> _Data extracted from a collection_:
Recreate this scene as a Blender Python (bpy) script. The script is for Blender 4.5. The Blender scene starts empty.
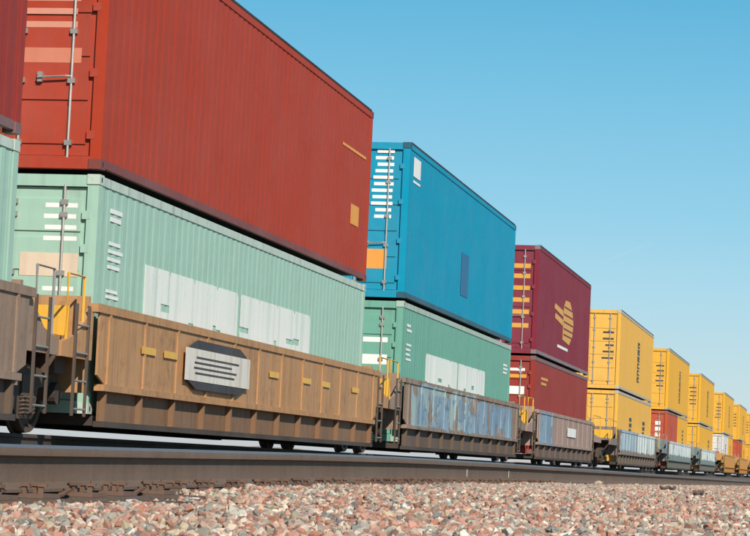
import bpy, bmesh, math, random
import numpy as np
from mathutils import Vector, Matrix, noise

scene = bpy.context.scene
COL = scene.collection
R = math.radians

# ------------------------------------------------------------------ camera
F_PX, YAW, PITCH, ROLL, CAM_Z = 2380.4, .1945, .0805, .0452, -.0072
cy_, sy_, cp_, sp_ = math.cos(YAW), math.sin(YAW), math.cos(PITCH), math.sin(PITCH)
fw = Vector((cy_*cp_, sy_*cp_, sp_)); rt = Vector((sy_, -cy_, 0)); up = rt.cross(fw)
c_, s_ = math.cos(ROLL), math.sin(ROLL)
rt2 = rt*c_ + up*s_; up2 = up*c_ - rt*s_
cam_d = bpy.data.cameras.new('camera'); cam = bpy.data.objects.new('camera', cam_d); COL.objects.link(cam)
cam_d.sensor_width = 36.0; cam_d.lens = F_PX/750*36
cam_d.clip_start = .1; cam_d.clip_end = 60000
m = Matrix((rt2, up2, -fw)).transposed().to_4x4(); m.translation = Vector((0, 0, CAM_Z))
cam.matrix_world = m
scene.camera = cam

# ------------------------------------------------------------------ world and sun
SUN_EL = R(34)
SUN_AZ = math.atan2(-.54, -.84)          # direction from the scene to the sun, in the XY plane
sun_vec = Vector((math.cos(SUN_AZ)*math.cos(SUN_EL), math.sin(SUN_AZ)*math.cos(SUN_EL), math.sin(SUN_EL)))
w = bpy.data.worlds.new('World'); scene.world = w; w.use_nodes = True
nt = w.node_tree; nt.nodes.clear()
sky = nt.nodes.new('ShaderNodeTexSky'); sky.sky_type = 'NISHITA'; sky.sun_disc = False
sky.sun_elevation = SUN_EL; sky.sun_rotation = math.atan2(sun_vec.x, sun_vec.y)
sky.air_density = 1.0; sky.dust_density = .4; sky.ozone_density = 1.0; sky.altitude = 300
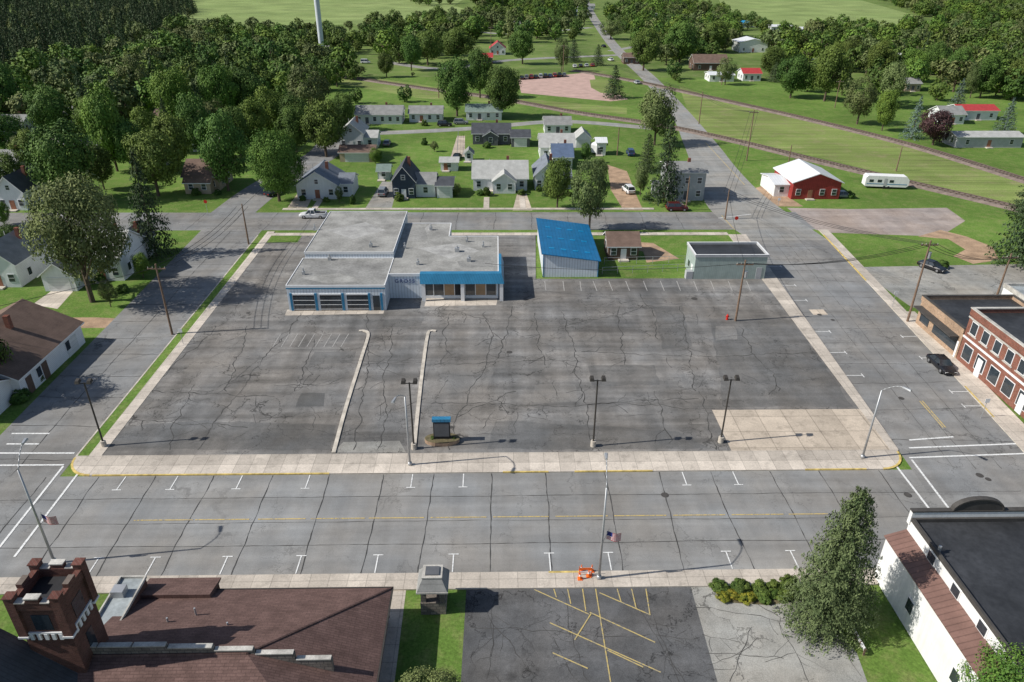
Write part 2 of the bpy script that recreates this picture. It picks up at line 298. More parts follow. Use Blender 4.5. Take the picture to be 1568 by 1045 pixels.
def arc(cx,cy,r,a0,a1,n=8): return [(cx+r*math.cos(math.radians(a0+(a1-a0)*k/n)),cy+r*math.sin(math.radians(a0+(a1-a0)*k/n))) for k in range(n+1)]
slab('front_sidewalk',arc(XL1+3,YF1+3,3,180,270)+arc(XR0-3,YF1+3,3,270,360)+[(fXR0(YS),YS),(XL1,YS)])
slab('lot_side_sidewalk',[(fLX1(YS),YS),(fXR0(YS),YS),(fXR0(YB0-3),YB0-3),(fLX1(YB0-3),YB0-3)])
slab('lot_side_sidewalk',[(fLX0(YS)-1.35,YS),(fLX0(YS),YS),(fLX0(YB0-1),YB0-1),(fLX0(YB0-1)-1.35,YB0-1)])
b=MB(); f1,f2=YS,YB0-3
b.prism([(fXL1(f1),f1),(fXL1(f1)+.18,f1),(fXL1(f2)+.18,f2),(fXL1(f2),f2)],0,.13,m_kerb); b.prism([(fXL1(f1)+.18,f1),(fLX0(f1)-1.35,f1),(fLX0(f2)-1.35,f2),(fXL1(f2)+.18,f2)],0,.11,m_lawn); b.build('grass_verge')
bx0=fLX0(YB0-1)
slab('back_sidewalk',rect(bx0,fLX1(YB0-3),g(700,361).y,g(700,357).y)); sheet('grass_verge',rect(bx0,g(460,365).x,g(400,372).y,g(700,361).y-.01),.104,m_lawn); sheet('grass_verge',rect(g(925,360).x,XRC-3,g(700,357).y+.02,YB0-.3),.03,m_lawn)
slab('near_sidewalk',rect(-300,XR0+1,g(784,902).y,YF0)); slab('near_sidewalk',rect(XR0+1,300,YF0-3,YF0))
ym=g(1380,478).y
slab('right_sidewalk',[(XR1,YF1+2),(XR1+2,YF1),(XR1+60,YF1),(XR1+60,YF1+3),(XR1+3,YF1+3),(fXR1(ym)+3,ym),(fXR1(ym),ym)])
ye=g(1240,352).y
slab('right_sidewalk',[(fXR1(ym),ym+.01),(fXR1(ym)+1.8,ym+.01),(fXR1(ye)+1.8,ye),(fXR1(ye),ye)])
slab('residential_sidewalk',rect(g(435,318).x,g(1000,318).x,g(700,321.5).y,g(700,319).y))
for x in (488,745,800,1040): slab('residential_sidewalk',rect(g(x,310).x-.6,g(x,310).x+.6,g(700,318.5).y,g(700,302).y),h=.06)
b=MB()
b.prism(arc(XL1+3,YF1+3,3.03,180,270)+arc(XL1+3,YF1+3,2.8,270,180),0,.136,m_ky)
b.prism(arc(XR0-3,YF1+3,3.03,270,360)+arc(XR0-3,YF1+3,2.8,360,270),0,.136,m_ky)
for a,c_ in ((145,505),(770,840),(880,1000),(1235,1330)): b.prism(rect(g(a,724).x,g(c_,724).x,YF1-.03,YF1+.14),0,.136,m_ky)
b.prism(rect(g(840,877).x,g(900,877).x,YF0-.18,YF0+.03),0,.136,m_ky)
for ya_,yb_ in ((g(1520,640).y,g(1475,592).y),(g(1320,430).y,g(1250,360).y)): b.prism([(fXR1(ya_)-.03,ya_),(fXR1(ya_)+.18,ya_),(fXR1(yb_)+.18,yb_),(fXR1(yb_)-.03,yb_)],0,.136,m_ky)
b.build('yellow_kerb')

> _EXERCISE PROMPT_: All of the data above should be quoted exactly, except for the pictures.

> _COMPLETE RESPONSE_:
Recreate this scene as a Blender Python (bpy) script. The script is for Blender 4.5. The Blender scene starts empty.
import bpy, bmesh, math, random
import numpy as np
from mathutils import Vector, Matrix, noise

scene = bpy.context.scene
COL = scene.collection
R = math.radians

# ------------------------------------------------------------------ camera
F_PX, YAW, PITCH, ROLL, CAM_Z = 2380.4, .1945, .0805, .0452, -.0072
cy_, sy_, cp_, sp_ = math.cos(YAW), math.sin(YAW), math.cos(PITCH), math.sin(PITCH)
fw = Vector((cy_*cp_, sy_*cp_, sp_)); rt = Vector((sy_, -cy_, 0)); up = rt.cross(fw)
c_, s_ = math.cos(ROLL), math.sin(ROLL)
rt2 = rt*c_ + up*s_; up2 = up*c_ - rt*s_
cam_d = bpy.data.cameras.new('camera'); cam = bpy.data.objects.new('camera', cam_d); COL.objects.link(cam)
cam_d.sensor_width = 36.0; cam_d.lens = F_PX/750*36
cam_d.clip_start = .1; cam_d.clip_end = 60000
m = Matrix((rt2, up2, -fw)).transposed().to_4x4(); m.translation = Vector((0, 0, CAM_Z))
cam.matrix_world = m
scene.camera = cam

# ------------------------------------------------------------------ world and sun
SUN_EL = R(34)
SUN_AZ = math.atan2(-.54, -.84)          # direction from the scene to the sun, in the XY plane
sun_vec = Vector((math.cos(SUN_AZ)*math.cos(SUN_EL), math.sin(SUN_AZ)*math.cos(SUN_EL), math.sin(SUN_EL)))
w = bpy.data.worlds.new('World'); scene.world = w; w.use_nodes = True
nt = w.node_tree; nt.nodes.clear()
sky = nt.nodes.new('ShaderNodeTexSky'); sky.sky_type = 'NISHITA'; sky.sun_disc = False
sky.sun_elevation = SUN_EL; sky.sun_rotation = math.atan2(sun_vec.x, sun_vec.y)
sky.air_density = 1.0; sky.dust_density = .4; sky.ozone_density = 1.0; sky.altitude = 300
Write part 2 of the bpy script that recreates this picture. It picks up at line 298. More parts follow. Use Blender 4.5. Take the picture to be 1568 by 1045 pixels.
def arc(cx,cy,r,a0,a1,n=8): return [(cx+r*math.cos(math.radians(a0+(a1-a0)*k/n)),cy+r*math.sin(math.radians(a0+(a1-a0)*k/n))) for k in range(n+1)]
slab('front_sidewalk',arc(XL1+3,YF1+3,3,180,270)+arc(XR0-3,YF1+3,3,270,360)+[(fXR0(YS),YS),(XL1,YS)])
slab('lot_side_sidewalk',[(fLX1(YS),YS),(fXR0(YS),YS),(fXR0(YB0-3),YB0-3),(fLX1(YB0-3),YB0-3)])
slab('lot_side_sidewalk',[(fLX0(YS)-1.35,YS),(fLX0(YS),YS),(fLX0(YB0-1),YB0-1),(fLX0(YB0-1)-1.35,YB0-1)])
b=MB(); f1,f2=YS,YB0-3
b.prism([(fXL1(f1),f1),(fXL1(f1)+.18,f1),(fXL1(f2)+.18,f2),(fXL1(f2),f2)],0,.13,m_kerb); b.prism([(fXL1(f1)+.18,f1),(fLX0(f1)-1.35,f1),(fLX0(f2)-1.35,f2),(fXL1(f2)+.18,f2)],0,.11,m_lawn); b.build('grass_verge')
bx0=fLX0(YB0-1)
slab('back_sidewalk',rect(bx0,fLX1(YB0-3),g(700,361).y,g(700,357).y)); sheet('grass_verge',rect(bx0,g(460,365).x,g(400,372).y,g(700,361).y-.01),.104,m_lawn); sheet('grass_verge',rect(g(925,360).x,XRC-3,g(700,357).y+.02,YB0-.3),.03,m_lawn)
slab('near_sidewalk',rect(-300,XR0+1,g(784,902).y,YF0)); slab('near_sidewalk',rect(XR0+1,300,YF0-3,YF0))
ym=g(1380,478).y
slab('right_sidewalk',[(XR1,YF1+2),(XR1+2,YF1),(XR1+60,YF1),(XR1+60,YF1+3),(XR1+3,YF1+3),(fXR1(ym)+3,ym),(fXR1(ym),ym)])
ye=g(1240,352).y
slab('right_sidewalk',[(fXR1(ym),ym+.01),(fXR1(ym)+1.8,ym+.01),(fXR1(ye)+1.8,ye),(fXR1(ye),ye)])
slab('residential_sidewalk',rect(g(435,318).x,g(1000,318).x,g(700,321.5).y,g(700,319).y))
for x in (488,745,800,1040): slab('residential_sidewalk',rect(g(x,310).x-.6,g(x,310).x+.6,g(700,318.5).y,g(700,302).y),h=.06)
b=MB()
b.prism(arc(XL1+3,YF1+3,3.03,180,270)+arc(XL1+3,YF1+3,2.8,270,180),0,.136,m_ky)
b.prism(arc(XR0-3,YF1+3,3.03,270,360)+arc(XR0-3,YF1+3,2.8,360,270),0,.136,m_ky)
for a,c_ in ((145,505),(770,840),(880,1000),(1235,1330)): b.prism(rect(g(a,724).x,g(c_,724).x,YF1-.03,YF1+.14),0,.136,m_ky)
b.prism(rect(g(840,877).x,g(900,877).x,YF0-.18,YF0+.03),0,.136,m_ky)
for ya_,yb_ in ((g(1520,640).y,g(1475,592).y),(g(1320,430).y,g(1250,360).y)): b.prism([(fXR1(ya_)-.03,ya_),(fXR1(ya_)+.18,ya_),(fXR1(yb_)+.18,yb_),(fXR1(yb_)-.03,yb_)],0,.136,m_ky)
b.build('yellow_kerb')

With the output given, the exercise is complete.